Please note, that I need to supply the offset of /dev/loop0 to ddrstrace.pl, as it can't figure it out by itself.

I can add other arguments to the ddrescue command, like -r to retry bad blocks or '-R' to go in reverse. The special argument - '{}' - will get replaced by the script with "-i $offset -s $size".

I can list subdirectories the same way, until I find the file I need:

# ddrstrace.pl 3 13959692288 512 -- ddrescue '{}' /dev/sda disk.img disk.log -- ntfsls -p Users /dev/loop0

Note that the first argument to ddrstrace is the index of the argument containing file/device name to trace reads from, so in "ntfsls /dev/loop0" case it's 1 (the first argument), while in "ntfsls -p Users /dev/loop0" it's 3 (/dev/loop0 is the third argument).

Using a bigger block size (the 3rd argument to ddrstrace.pl) than 512 may speed up listing of big directories at the cost of trying to copy more data than necessary.

Hopefully we find the needed file, and we can try to copy it with ntfscat.
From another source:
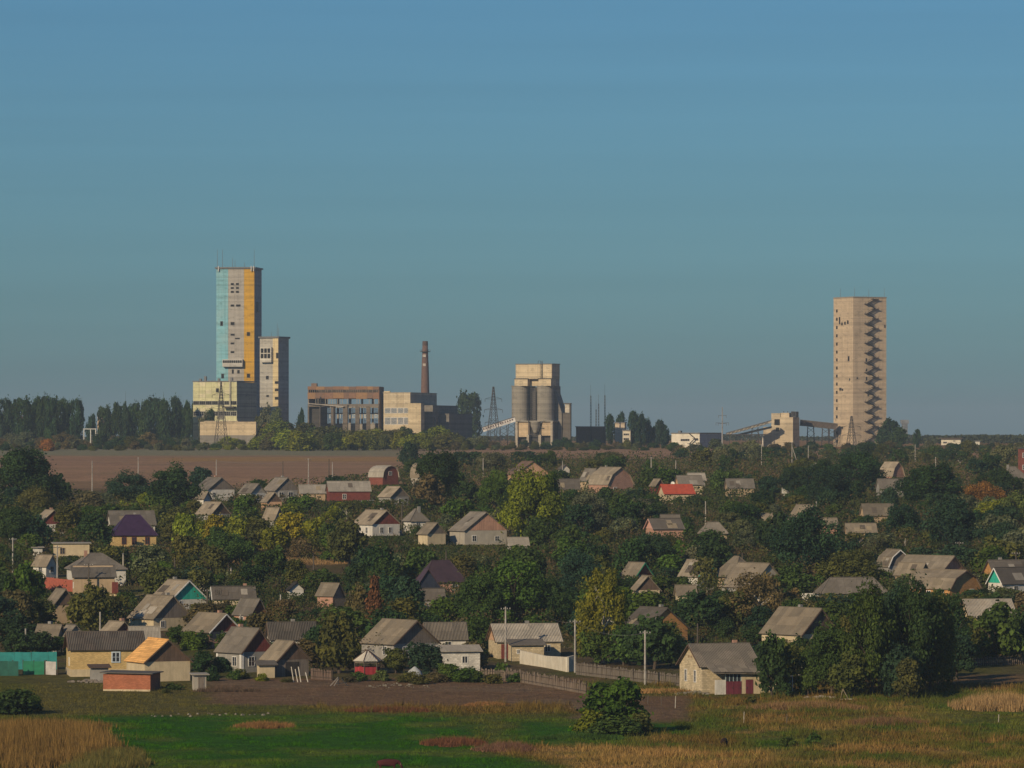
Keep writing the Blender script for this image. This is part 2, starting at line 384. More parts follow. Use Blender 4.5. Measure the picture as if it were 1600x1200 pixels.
class Block:
    """local x runs along the face that goes off to the right, local y along the face that goes off to the left; origin at the near corner on the ground"""
    def __init__(s, name, label, cat, px, Y, dl, dr, a, lm=None, group=None, zbase=None):
        s.px, s.Y, s.a = px, Y, R(a); s.s = sc(Y)
        s.A = dr * s.s / math.cos(s.a); s.B = dl * s.s / math.sin(s.a)
        s.x0 = X_at(px, Y); s.zg = float(gz(Y)) if zbase is None else zbase
        s.root = empty(name, (s.x0, Y, s.zg), s.a); tag(s.root, label, cat, group)
        if lm: LANDMARKS.append((px + (dr - dl) / 2, row_of(Y), lm))
        cx = s.x0 + math.cos(s.a) * s.A / 2 - math.sin(s.a) * s.B / 2; cy = Y + math.sin(s.a) * s.A / 2 + math.cos(s.a) * s.B / 2
        FOOT.append((cx, cy, .5 * math.hypot(s.A, s.B)))
    def z(s, py): return Z_at(py, s.Y) - s.zg
    def t(s, face, px): return (s.px - px) * s.s / math.sin(s.a) if face == 'L' else (px - s.px) * s.s / math.cos(s.a)
    def box(s, name, x0, x1, y0, y1, z0, z1, mat, parent=None): return MB().box(x0, x1, y0, y1, z0, z1).build(name, mat, parent or s.root)
    def onface(s, name, face, t0, t1, z0, z1, mat, proud=.12, deep=.05, parent=None):
        t0, t1 = min(t0, t1), max(t0, t1)
        if face == 'L': return s.box(name, -proud, deep, t0, t1, z0, z1, mat, parent)
        return s.box(name, t0, t1, -proud, deep, z0, z1, mat, parent)
    def pic(s, name, face, p, mat, proud=.12, deep=.05, parent=None):
        x0, y0, x1, y1 = p
        return s.onface(name, face, s.t(face, x0), s.t(face, x1), s.z(y1), s.z(y0), mat, proud, deep, parent)
    def window(s, face, t0, t1, z0, z1, frame, pane=None, nx=1, nz=1, w=.08, proud=.07, name='window'):
        """frame ring with mullions, the pane set back in it"""
        t0, t1 = min(t0, t1), max(t0, t1); m = MB()
        def b(u0, u1, v0, v1, p, d):
            if face == 'L': m.box(-p, d, u0, u1, v0, v1)
            else: m.box(u0, u1, -p, d, v0, v1)
        b(t0, t0 + w, z0, z1, proud, .04); b(t1 - w, t1, z0, z1, proud, .04)
        b(t0 + w, t1 - w, z0, z0 + w, proud, .04); b(t0 + w, t1 - w, z1 - w, z1, proud, .04)
        for i in range(1, nx):
            u = t0 + (t1 - t0) * i / nx; b(u - w * .35, u + w * .35, z0 + w, z1 - w, proud * .8, .03)
        for i in range(1, nz):
            v = z0 + (z1 - z0) * i / nz; b(t0 + w, t1 - w, v - w * .35, v + w * .35, proud * .7, .03)
        o = m.build(name, frame, s.root)
        q = MB()
        if face == 'L': q.box(-proud * .7, .02, t0 + w, t1 - w, z0 + w, z1 - w)
        else: q.box(t0 + w, t1 - w, -proud * .7, .02, z0 + w, z1 - w)
        q.build('pane', pane or GLASS(), o); return o
    def picwin(s, face, p, frame, pane=None, nx=1, nz=1, w=.12, proud=.12):
        x0, y0, x1, y1 = p
        return s.window(face, s.t(face, x0), s.t(face, x1), s.z(y1), s.z(y0), frame, pane, nx, nz, w, proud)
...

Unfortunately, ntfscat can only dump the file to stdout, so we redirect stdout to /dev/null (we don't need its output, all data will be copied to our image). Unfortunately, it will also suppress ddrescue output, so we use --verbose to see what is happening:

# ddrstrace.pl --verbose 1 13959692288 512 -- ddrescue '{}' /dev/sda disk.img disk.log -- ntfscat /dev/loop0 Users/Alice/AppData/Local/Microsoft/Outlook/Outlook.pst >/dev/null

In my case the Outlook.pst file was 2GB in size, heavily fragmented with more than 100 fragments. This is where script limitations get apparent. Perl memory usage went up to 1.5GB from processing such a large run-list storing such a large strace result (Sys::Trace module should really have an iterator), and stracing so many reads took quite a long time.

Anyway, the file was recovered mostly intact, and ddrescue features helped a lot to recover it. The nice thing about recovering files this way is that once a block is finally read, it is saved and does not need to be read again. Also, read errors are not fatal. The tool may give up on error, but cope just fine with uninitialized block.

The script has not been tested with anything else than ntfsls / ntfscat. It may or may not work properly with other tools such as the Sleuth Kit. It is probably a good idea to run it as a limited user, give the user write access to the destination disk/image (disk.img in the example), but read only access to the file system (/dev/loop0) and source disk (/dev/sda).